On Israel’s Birthday

Throughout the world, Israel continues to be vilified as the enemy of humanity; the nation where apartheid, discrimination and the most egregious human rights abuses are manifested in the most vile form. On a daily basis, we hear the voices emanating from the UN Human Rights Council; supporting yet another baseless resolution against Israel. Meanwhile, the leaders of Syria, Russia, and Iran commit war crimes and are absolved without serious debate (not to mention North Korea). Although we cannot magically dissolve an anti-Semitic world, we can-and must- reach out to people who need to hear about the Israel they do not know.

We can start with a simple document, which reflects Israel’s ultimate vision: Israel’s Declaration of Independence. Yes, many of the ideals recorded in this document are still not realized. Israel must own its share of responsibility for Palestinian statelessness, for the haredi hijacking of Judaism and for the social divisions which still plague the nation. However, for a country just sixty nine years old, it has done remarkably well in striving to fulfill the visions expressed in the Declaration:

The State of Israel will be open for Jewish immigration and for the Ingathering of the Exiles; it will foster the development of the country for the benefit of all its inhabitants; it will be based on freedom, justice and peace as envisaged by the prophets of Israel; it will ensure complete equality of social and political rights to all its inhabitants irrespective of religion, race or sex; it will guarantee freedom of religion, conscience, language, education and culture; it will safeguard the Holy Places of all religions; and it will be faithful to the principles of the Charter of the United Nations.

In significant ways the State of Israel has lived up to the ideals of this remarkable Declaration.

* The Ingathering of the Exiles is reality and not merely an ideal or hope expressed in our daily prayer. Israel is a home to Jews who lived in peril throughout the world; in Arab lands, in the former Soviet Union, in Ethiopia and in Venezuela just for example. Homes were erected in the desert and on steep hillsides where housing seemed more like a fantasy. In contrast, Israel’s Arab nations talk with bravado about the Palestinians; but had they opened doors to Palestinians (even with the declared intention of supporting a future Palestinian state) there might not be refugee crisis or state of terrorism as exists today.

* In terms of freedom, justice and peace; one can visit an Israel where Jews, Arabs and Christians co-exist; even if at times in an uneasy relationship. There are Christians living in Arab lands who do not enjoy the benefit of equal rights. There are many Arab people of all ages-women, young people- whose voices are suppressed and whose social and political freedoms are restricted.

* It is noteworthy that even as Israel was founded as a secular state; its Declaration invokes the prophets. The prophets not only symbolize a link between past and present history, but underscore the centrality of individual and national ethics in an ideal Israeli society!

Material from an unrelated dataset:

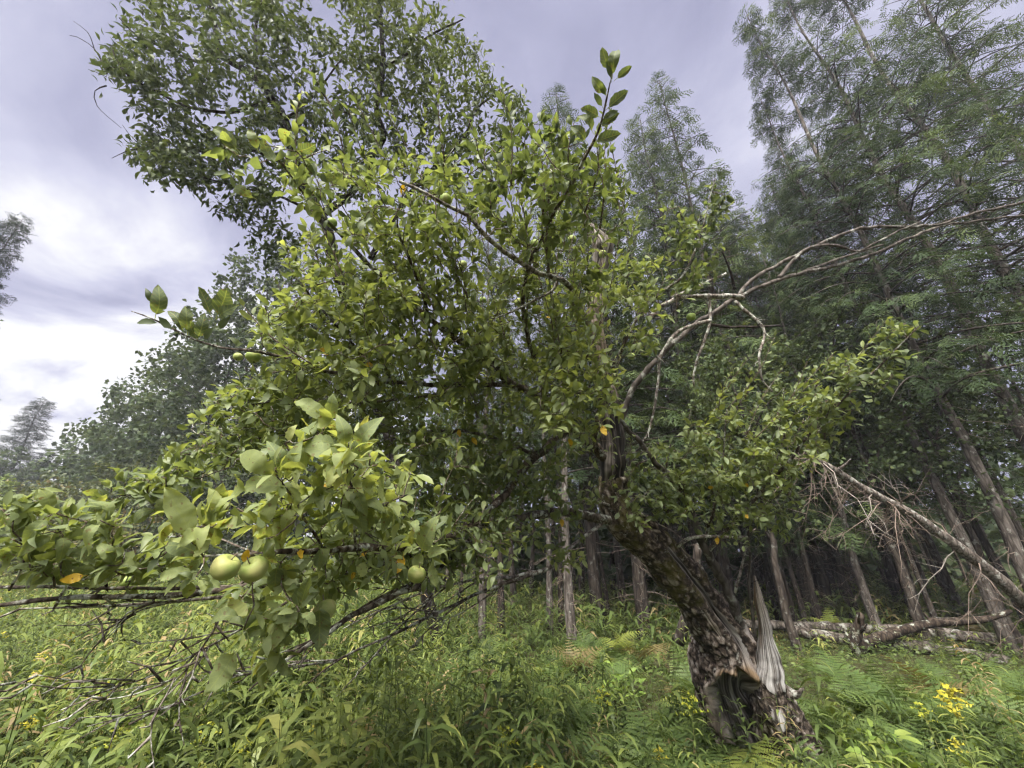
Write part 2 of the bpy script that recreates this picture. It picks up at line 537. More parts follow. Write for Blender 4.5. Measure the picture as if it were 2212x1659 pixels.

* In terms of social and political rights: The Knesset includes Arab representatives alongside Jewish ones (can you envision a similar reality in any neighboring Arab country?). Israelis enjoy freedoms of press and assembly unique among nations in the Middle East. Gay rights parades are among the most celebrated in that part of the world. In terms of women’s rights; there have been international conferences where Israel was sanctioned for treatment of Palestinian women. Yet anyone undertaking a comparative study of women would immediately discover that the acute suppression of women in Arab lands stands in contrast to the rights women enjoy in Israel.

* In terms of the Holy Places; I recall a tape recorded account made by a soldier as the Israeli army approached the Old City during the Six Day War. Even in the heat of battle, that soldier was emphatic about protecting the Holy Places of all religions. When the Jordanians marched through the Old City in 1948, they were not as respectful of the many synagogues they destroyed along the route.

* Finally, in terms of honoring the UN Charter: The mere fact that Israel stays within the UN after decades of hypocrasy, is a credit to Israel’s commitment to being included in the family of nations. I dare say that Israel upholds the UN Charter to a degree unmatched by many (if not most) of the world.

In 1977, an Israeli cargo ship nearing Japan spotted a leaking boat crammed with 66 Vietnamese men, women and children. They were among hundreds of thousands of “boat people” fleeing their war-ravaged country following the end of the Vietnam War. Despite desperate SOS signals, the refugees, who were out of food and water, had been ignored by passing ships from East Germany, Norway, Japan and Panama. The Israeli ship picked up the passengers and took them to Israel. There, Prime Minister Menachem Begin authorized their permanent admission. From his own odyssey, Begin understood what it meant to be wandering and homeless; as a Jew he acted as he wished others would have responded to the Jews of Eastern Europe.

Yes, Israel faces many problems, but it has fulfilled many of the ideals expressed in its Declaration. In the coming year, we hope that most of the Israeli vision will be fulfilled in an environment of peace and security.